CONFERME Oggi Facchetti non può, purtroppo, confutare o confermare quanto proprio Nucini ha sempre detto e in gran parte confermato il figlio Gianfelice, ma anche i protagonisti dell’affaire Telecom, Tavaroli, Cipriani e Tronchetti Prove­ra. Ma evidenze e appunti personali con­fermano che il massimo dirigente dell’In­ter di allora (con o senza l’azionista di rife­rimento Moratti al suo fianco) aveva costi­tuito un patto ignoto agli organismi fede­rali per scoprire le magagne eventuali di Moggi e De Santis; che lo stesso Nucini ha agito per almeno tre stagioni all’inter­no della Can da arbitro in attività e con at­tività intrattenendo questo tipo di rappor­to con il vertice dell’Inter, al quale (audizio­ne dei pm a Napoli del 1 dicembre 2010) ha chiesto aiuto per trovare un posto di la­voro, andando in campo – solo nella stagio­ne 2004-2005 per quattro volte come quar­to uomo in partite dell’Inter.

PASSO INDIETRO Ma Nucini è anche uo­mo dai sorprendenti passi indietro: nono­stante l’appoggio di Facchetti (che spessissi­mo definisce una delle più belle persone mai incontrate), quando nel 2003 si trova davan­ti alla pm Bocassini nella Procura milanese, il suo contributo è una scena muta o quasi. Di certo meno collaborativo di quello assicu­rato a Narducci, che lo ascolta coi carabinie­ri nel 2007, poi in aula nel 2009 e ancora in Procura nel dicembre 2010. Avesse detto al­la Bocassini quello che aveva rivelato a Fac­chetti o in un’intervista a Repubblica in pie­no scandalo (10 maggio 2006), la pm non avrebbe archiviato come modello 45 (atti non contenenti notizia di reato). Domanda: per­ché Borrelli non ha approfondito allora, an­che sull’esposto e su chi l’aveva presentato, visto che poteva essere stata violata la clau­sola compromissoria? Perché allora non ha provato ad avere riscontro a certe dichiara­zioni pubbliche? Magari correlandolo a quanto ammesso proprio davanti a lui da Bergamo l’8 giugno 2006 («parlavo con tut­ti, anche con Facchetti»)?

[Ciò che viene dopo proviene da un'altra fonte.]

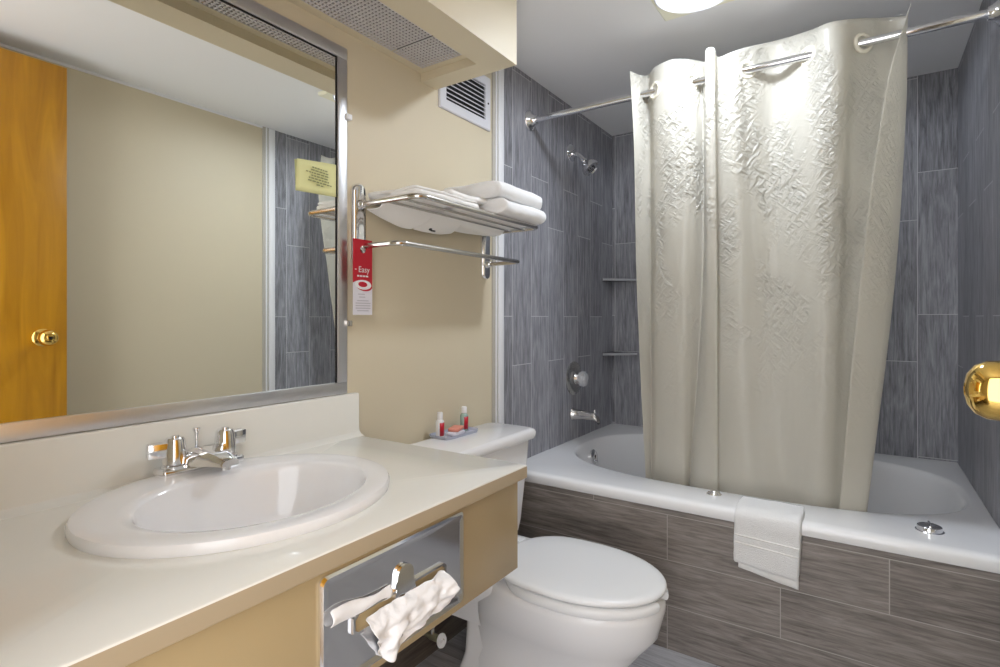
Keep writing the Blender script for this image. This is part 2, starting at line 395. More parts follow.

LA STORIA Nucini dopo la dismissione per raggiunto limite d’età, ha collaborato come opinionista arbitrale fino allo scoppio del bubbone Calciopoli: ha cambiato numeri s’è isolato. Ora – oltre a Narducci, dopo il memo­riale di Facchetti – lo hanno riscoperto nelle telefonate “riesumate” da Moggi in telefona­te vere, con audio che abbiamo avuto modo di ascoltare, parlare amabilmente con quel­li che lui considerava i suoi aguzzini, i desi­gnatori Pairetto e Bergamo che l’avrebbe­ro penalizzato perché “fuori dal sistema”. Nell’audizione di maggio l’ex arbitro era an­dato giù pesante. Eppure lui che si sentiva vessato ed escluso, nonostante numerosi ar­bitraggi infelici, diresse 3 gare di A e 17 di se­rie B, proprio nell’anno in cui faceva il «caval­lo di Troia» di Facchetti nella Can e aveva in­tensificato gli incontri sulla Jaguar del pre­sidente nel parcheggio della Malpensata di Bergamo e dietro lo stadio Azzurri d’Italia. Venti partite da direttore: non proprio ma­laccio per un fischietto sul viale del tramonto.

CHIUSO COSI’ In ogni caso ritorna in men­te la sentenza del gup De Gregorio nel rito abbreviato del processo di Napoli (quello, per intendersi, che ha condannato Giraudo in primo grado). De Gregorio parla di «arbitri di parte come quelli contattati con le sim sviz­zere », per motivarne la condanna. Che avrebbe detto il gup di un arbitro-collabora­tore di una società per un’operazione come quella di Nucini? In ogni caso – anche se Nu­cini non si farà interrogare come nel 2006 e ci dovranno bastare i suoi verbali – è più in­teressante sapere cosa dirà Palazzi: certo, c’è la prescrizione e l’improcedibilità. Ma si può davvero chiudere tutto così e con la sola re­visione del giudizio di assegnazione dello scudetto 2006?